- [Exercise directions]:
Send back all the data below, exactly as given.

▬▬▬

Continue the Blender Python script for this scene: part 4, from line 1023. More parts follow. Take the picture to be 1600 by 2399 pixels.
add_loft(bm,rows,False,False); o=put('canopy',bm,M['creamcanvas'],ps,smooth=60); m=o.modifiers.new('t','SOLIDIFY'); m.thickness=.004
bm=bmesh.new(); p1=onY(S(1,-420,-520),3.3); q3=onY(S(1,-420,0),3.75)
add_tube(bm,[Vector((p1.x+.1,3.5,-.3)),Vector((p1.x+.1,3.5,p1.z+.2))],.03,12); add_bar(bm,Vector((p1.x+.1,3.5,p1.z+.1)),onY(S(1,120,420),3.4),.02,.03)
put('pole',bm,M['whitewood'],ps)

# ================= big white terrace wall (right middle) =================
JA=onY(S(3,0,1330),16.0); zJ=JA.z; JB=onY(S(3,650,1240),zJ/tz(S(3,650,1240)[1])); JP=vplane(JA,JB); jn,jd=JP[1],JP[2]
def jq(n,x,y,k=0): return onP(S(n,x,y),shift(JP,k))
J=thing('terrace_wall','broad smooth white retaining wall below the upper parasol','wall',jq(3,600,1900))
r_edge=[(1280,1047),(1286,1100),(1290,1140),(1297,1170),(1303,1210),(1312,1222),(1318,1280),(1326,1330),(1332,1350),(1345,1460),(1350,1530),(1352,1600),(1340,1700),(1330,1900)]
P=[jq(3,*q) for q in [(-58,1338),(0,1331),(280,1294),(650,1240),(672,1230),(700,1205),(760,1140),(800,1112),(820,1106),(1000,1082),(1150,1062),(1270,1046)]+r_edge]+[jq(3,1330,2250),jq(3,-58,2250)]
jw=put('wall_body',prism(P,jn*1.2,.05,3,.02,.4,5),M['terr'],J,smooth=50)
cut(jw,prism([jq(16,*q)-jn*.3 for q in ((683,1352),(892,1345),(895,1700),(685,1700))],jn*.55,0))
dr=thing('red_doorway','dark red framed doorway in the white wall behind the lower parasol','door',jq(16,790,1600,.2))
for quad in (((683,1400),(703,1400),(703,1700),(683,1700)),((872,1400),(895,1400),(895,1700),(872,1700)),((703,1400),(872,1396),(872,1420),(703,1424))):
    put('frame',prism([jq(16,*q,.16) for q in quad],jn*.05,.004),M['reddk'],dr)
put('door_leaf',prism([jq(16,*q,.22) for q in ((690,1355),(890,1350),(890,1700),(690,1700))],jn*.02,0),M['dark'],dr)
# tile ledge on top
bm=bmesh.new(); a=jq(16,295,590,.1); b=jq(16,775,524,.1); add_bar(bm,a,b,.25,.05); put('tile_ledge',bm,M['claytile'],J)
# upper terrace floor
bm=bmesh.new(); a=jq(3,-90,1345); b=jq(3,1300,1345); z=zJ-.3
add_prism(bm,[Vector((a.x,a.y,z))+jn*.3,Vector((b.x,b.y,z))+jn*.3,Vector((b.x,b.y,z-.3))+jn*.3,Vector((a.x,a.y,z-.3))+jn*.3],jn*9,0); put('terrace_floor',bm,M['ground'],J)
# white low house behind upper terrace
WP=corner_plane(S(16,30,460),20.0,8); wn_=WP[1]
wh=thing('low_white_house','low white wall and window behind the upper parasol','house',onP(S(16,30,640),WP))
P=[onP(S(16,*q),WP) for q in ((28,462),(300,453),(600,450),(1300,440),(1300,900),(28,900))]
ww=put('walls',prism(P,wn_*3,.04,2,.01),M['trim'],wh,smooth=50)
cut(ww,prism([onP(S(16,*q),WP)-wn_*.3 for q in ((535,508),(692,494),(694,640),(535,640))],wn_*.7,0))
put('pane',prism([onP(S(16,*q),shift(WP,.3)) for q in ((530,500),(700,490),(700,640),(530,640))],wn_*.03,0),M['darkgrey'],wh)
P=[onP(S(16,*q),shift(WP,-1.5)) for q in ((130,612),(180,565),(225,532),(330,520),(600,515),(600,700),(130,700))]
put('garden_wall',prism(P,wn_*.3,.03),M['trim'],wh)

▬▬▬

- [Answer below]:
Continue the Blender Python script for this scene: part 4, from line 1023. More parts follow. Take the picture to be 1600 by 2399 pixels.
add_loft(bm,rows,False,False); o=put('canopy',bm,M['creamcanvas'],ps,smooth=60); m=o.modifiers.new('t','SOLIDIFY'); m.thickness=.004
bm=bmesh.new(); p1=onY(S(1,-420,-520),3.3); q3=onY(S(1,-420,0),3.75)
add_tube(bm,[Vector((p1.x+.1,3.5,-.3)),Vector((p1.x+.1,3.5,p1.z+.2))],.03,12); add_bar(bm,Vector((p1.x+.1,3.5,p1.z+.1)),onY(S(1,120,420),3.4),.02,.03)
put('pole',bm,M['whitewood'],ps)

# ================= big white terrace wall (right middle) =================
JA=onY(S(3,0,1330),16.0); zJ=JA.z; JB=onY(S(3,650,1240),zJ/tz(S(3,650,1240)[1])); JP=vplane(JA,JB); jn,jd=JP[1],JP[2]
def jq(n,x,y,k=0): return onP(S(n,x,y),shift(JP,k))
J=thing('terrace_wall','broad smooth white retaining wall below the upper parasol','wall',jq(3,600,1900))
r_edge=[(1280,1047),(1286,1100),(1290,1140),(1297,1170),(1303,1210),(1312,1222),(1318,1280),(1326,1330),(1332,1350),(1345,1460),(1350,1530),(1352,1600),(1340,1700),(1330,1900)]
P=[jq(3,*q) for q in [(-58,1338),(0,1331),(280,1294),(650,1240),(672,1230),(700,1205),(760,1140),(800,1112),(820,1106),(1000,1082),(1150,1062),(1270,1046)]+r_edge]+[jq(3,1330,2250),jq(3,-58,2250)]
jw=put('wall_body',prism(P,jn*1.2,.05,3,.02,.4,5),M['terr'],J,smooth=50)
cut(jw,prism([jq(16,*q)-jn*.3 for q in ((683,1352),(892,1345),(895,1700),(685,1700))],jn*.55,0))
dr=thing('red_doorway','dark red framed doorway in the white wall behind the lower parasol','door',jq(16,790,1600,.2))
for quad in (((683,1400),(703,1400),(703,1700),(683,1700)),((872,1400),(895,1400),(895,1700),(872,1700)),((703,1400),(872,1396),(872,1420),(703,1424))):
    put('frame',prism([jq(16,*q,.16) for q in quad],jn*.05,.004),M['reddk'],dr)
put('door_leaf',prism([jq(16,*q,.22) for q in ((690,1355),(890,1350),(890,1700),(690,1700))],jn*.02,0),M['dark'],dr)
# tile ledge on top
bm=bmesh.new(); a=jq(16,295,590,.1); b=jq(16,775,524,.1); add_bar(bm,a,b,.25,.05); put('tile_ledge',bm,M['claytile'],J)
# upper terrace floor
bm=bmesh.new(); a=jq(3,-90,1345); b=jq(3,1300,1345); z=zJ-.3
add_prism(bm,[Vector((a.x,a.y,z))+jn*.3,Vector((b.x,b.y,z))+jn*.3,Vector((b.x,b.y,z-.3))+jn*.3,Vector((a.x,a.y,z-.3))+jn*.3],jn*9,0); put('terrace_floor',bm,M['ground'],J)
# white low house behind upper terrace
WP=corner_plane(S(16,30,460),20.0,8); wn_=WP[1]
wh=thing('low_white_house','low white wall and window behind the upper parasol','house',onP(S(16,30,640),WP))
P=[onP(S(16,*q),WP) for q in ((28,462),(300,453),(600,450),(1300,440),(1300,900),(28,900))]
ww=put('walls',prism(P,wn_*3,.04,2,.01),M['trim'],wh,smooth=50)
cut(ww,prism([onP(S(16,*q),WP)-wn_*.3 for q in ((535,508),(692,494),(694,640),(535,640))],wn_*.7,0))
put('pane',prism([onP(S(16,*q),shift(WP,.3)) for q in ((530,500),(700,490),(700,640),(530,640))],wn_*.03,0),M['darkgrey'],wh)
P=[onP(S(16,*q),shift(WP,-1.5)) for q in ((130,612),(180,565),(225,532),(330,520),(600,515),(600,700),(130,700))]
put('garden_wall',prism(P,wn_*.3,.03),M['trim'],wh)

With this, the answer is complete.